A specialist boutique bank was part of the advisory team on all but four of the 20 biggest deals this year, according to Thomson Reuters data.

Boutique investment bank Lazard is seventh on the global league table having advised on 194 deals, including Heinz on its $55 billion merger with Kraft Foods.

Robey Warshaw joins a list of even smaller micro boutiques that have been claiming some of the world's biggest deals, including the likes of brothers Michael and Yoel Zaoui, who advised Alcatel-Lucent in a $16 billion hookup with Nokia.

But no firm has quite managed to rack up as high a position on the league table with such a small number of deals and as small a staff roster as Robey Warshaw. Its haul so far this year, on SAB, BG and just one other announced deal, is $202.5 billion, or a mind-boggling $22.5 billion per employee.
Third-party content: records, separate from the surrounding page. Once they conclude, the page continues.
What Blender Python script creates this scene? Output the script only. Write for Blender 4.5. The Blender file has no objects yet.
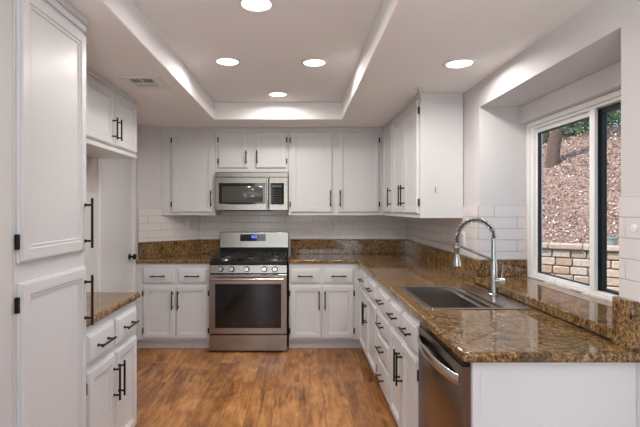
import bpy, bmesh, math, random
from mathutils import Vector, Matrix
random.seed(7)
PI = math.pi
SC = bpy.context.scene
COL = SC.collection

# ------------------------------------------------------------ camera, sky, sun, daylight, exposure
cam_d = bpy.data.cameras.new('camera')
cam = bpy.data.objects.new('camera', cam_d); COL.objects.link(cam)
cam.location = (0, 0, 1.425); cam.rotation_euler = (PI/2, 0, 0)
cam_d.sensor_width = 36.0; cam_d.lens = 36.0*445/640
cam_d.shift_x = 21/640; cam_d.shift_y = -4.5/640
cam_d.clip_start = 0.05; cam_d.clip_end = 200
SC.camera = cam
SC.view_settings.view_transform = 'Standard'
SC.view_settings.look = 'None'
SC.view_settings.exposure = -0.15
SC.view_settings.gamma = 1.0
SC.view_settings.use_curve_mapping = False
w = bpy.data.worlds.new('sky'); SC.world = w; w.use_nodes = True
nt = w.node_tree; bg = nt.nodes['Background']
sky = nt.nodes.new('ShaderNodeTexSky'); sky.sky_type = 'NISHITA'; sky.sun_disc = False
sky.sun_elevation = math.radians(50); sky.sun_rotation = math.radians(250)
nt.links.new(sky.outputs[0], bg.inputs[0]); bg.inputs[1].default_value = 0.55
def lamp(name, kind, loc, rot, energy, color, **k):
    d = bpy.data.lights.new(name, kind); d.energy = energy; d.color = color
    for a, v in k.items(): setattr(d, a, v)
    o = bpy.data.objects.new(name, d); COL.objects.link(o); o.location = loc; o.rotation_euler = rot
    return o
sun_dir = Vector((0.62, 0.30, -0.95))
sun = lamp('sun', 'SUN', (-5, -3, 9), (0, 0, 0), 7.5, (1.0, 0.95, 0.88), angle=0.01)
sun.rotation_euler = sun_dir.to_track_quat('-Z', 'Y').to_euler()
# daylight that enters by the windows of the room behind the camera
lamp('daylight_rear_window', 'AREA', (1.2, -3.56, 1.6), (PI/2, 0, 0), 9, (0.88, 0.94, 1.0), shape='RECTANGLE', size=2.35, size_y=1.15)
lamp('daylight_narrow_window', 'AREA', (-1.05, -3.56, 1.2), (PI/2, 0, 0), 12, (0.88, 0.94, 1.0), shape='RECTANGLE', size=0.45, size_y=1.95)
lamp('daylight_side_window', 'AREA', (-3.16, -1.4, 1.35), (0, -PI/2, 0), 110, (0.90, 0.95, 1.0), shape='RECTANGLE', size=1.4, size_y=2.5)
# added fill light, out of view behind the camera, brightens the ceiling
lamp('added_fill_uplight', 'AREA', (0.1, -1.0, 1.15), (math.radians(180), 0, 0), 105, (0.84, 0.92, 1.0), shape='DISK', size=0.4)
LAMP_W = 9.0

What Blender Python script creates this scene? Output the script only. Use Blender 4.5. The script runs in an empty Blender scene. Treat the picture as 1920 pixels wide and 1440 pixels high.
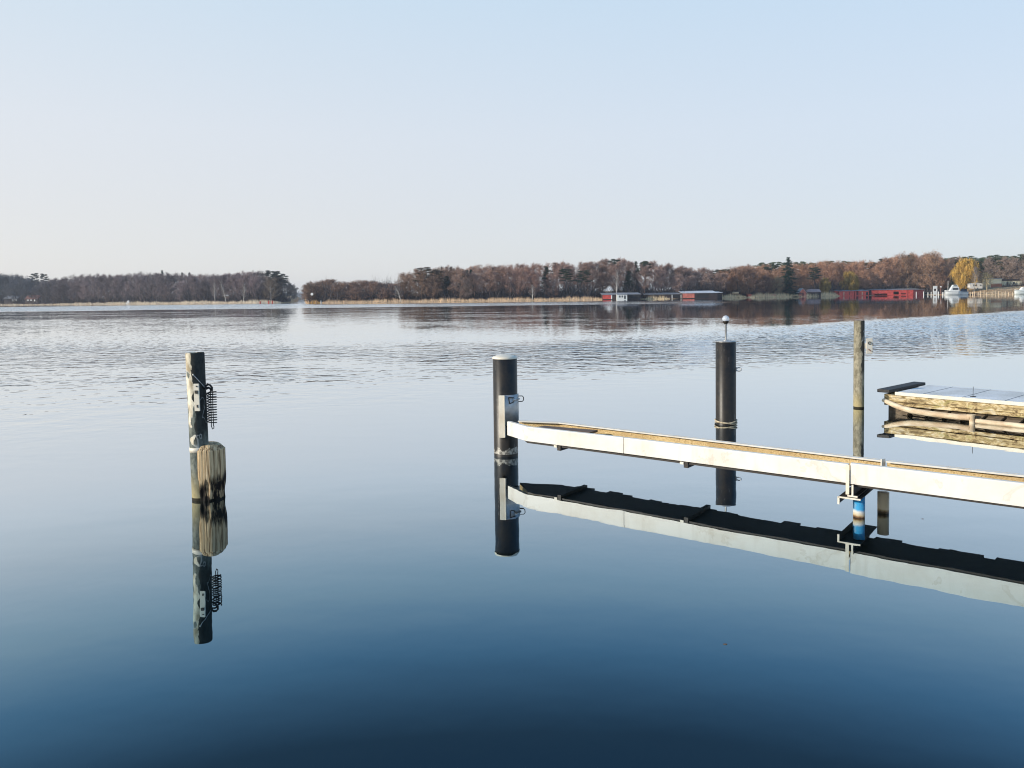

Its plush but discreet Mayfair townhouse was the neutral spot where the executives of AB InBev and SABMiller met on multiple occasions to reach agreement, including a tense day of negotiations on Monday which finally culminated in a deal around 8 pm.

The advisory work was led by Robey, who is also chairman of the Royal Opera House and one of the best-connected figures in Britain's world of finance, nicknamed the "trillion dollar man" in Britain's press for the size of the deals he has notched over his career.

With Robey's advice, SABMiller drove a hard bargain: AB InBev was forced to raise its bid four times.

Robey joined forces two years ago with Warshaw, who set off from UBS after leading the team that advised Vodafone on its $130 billion disposal of Verizon's U.S. wireless business.

A third high-powered Simon, former president of Goldman Sachs Europe Simon Robertson, left the partnership last year and set up on his own out of another townhouse a few doors down.

Robey Warshaw declined to comment for this article and its partners rarely speak publicly, but in the past they have said one of the reasons clients trust them is that they are not solely driven to push deals through.

"I'm not a deal junkie, I'm probably a rather old-fashioned corporate financier," Robey told the London Evening Standard two years ago. He had a choral scholarship to Oxford and said he might have become an opera singer if he hadn't gone into banking.

Forming a boutique allows the bankers to serve clients without the legacy regulatory problems or internal politics that come with major banks, or the risk that bonuses may be slashed due to problems elsewhere.

A person who has worked with the duo previously and asked not to be identified to preserve that relationship, described the pair as "consummate investment bankers", well aware of their stature and prowess.

"They don't have a lot of self doubt."